Desde 1901, la Academia Sueca ha dicho en todos los idiomas que el Nobel de Literatura no es un premio político, y Kjell Espmark lo repite cada vez que puede. Sin embargo, aunque no tenga intenciones –asegura–, no se puede evitar el efecto político. Luego pone ejemplos que deben tomarse como opiniones personales, como el caso del nominado Aleksandr Solzhenitsyn, residente de un gulag por 11 años y crítico severo del totalitarismo soviético: el embajador sueco en Moscú recomendó no dárselo para no enturbiar las relaciones entre ambos países. La Academia igual lo premió en 1970. Y al año siguiente se lo dieron a Pablo Neruda, más que cercano a la izquierda. Lo que sucedería –dice Espmark– es que, siguiendo las indicaciones de la “misión”, los académicos no podrían premiar a aquellos que azuzaran barbaries (ya sabe, entonces, por qué Ezra Pound, defensor del exterminio judío, no lo hubiera ganado nunca). Lo que da a entender el pasado presidente es que, aun cuando él sí hubiera premiado a Borges, en las reuniones se hablaba de su apoyo al dictador Jorge Rafael Videla. Sin embargo, faltan décadas todavía para desclasificar su archivo.
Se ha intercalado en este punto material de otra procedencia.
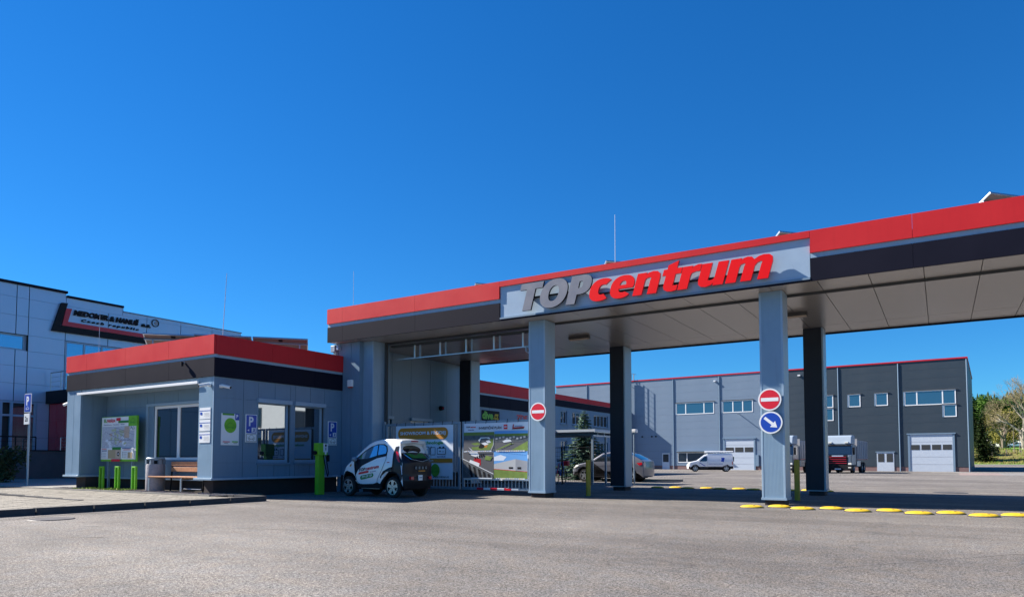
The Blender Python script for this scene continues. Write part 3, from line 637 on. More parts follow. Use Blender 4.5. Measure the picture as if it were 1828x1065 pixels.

Kjell Espmark, miembro de la Academia Sueca y autor de “El Premio Nobel de Literatura. Cien años con la misión”, un libro indispensable para tener una idea de las distintas etapas en la historia del galardón. (Foto: AFP)
Un detalle final, sin ánimo de discutir la pertinencia del premio a Bob Dylan: su elección recuerda que en ninguna parte del testamento de Alfred Nobel se dice que se deba reconocer solo poesía, narrativa o teatro. Ni siquiera especifica que el ganador tenga que publicar libros. Lo que daría cabida, por ejemplo, a que en un futuro no necesariamente lejano se premiase a escritores de series de TV o a guionistas de videojuegos.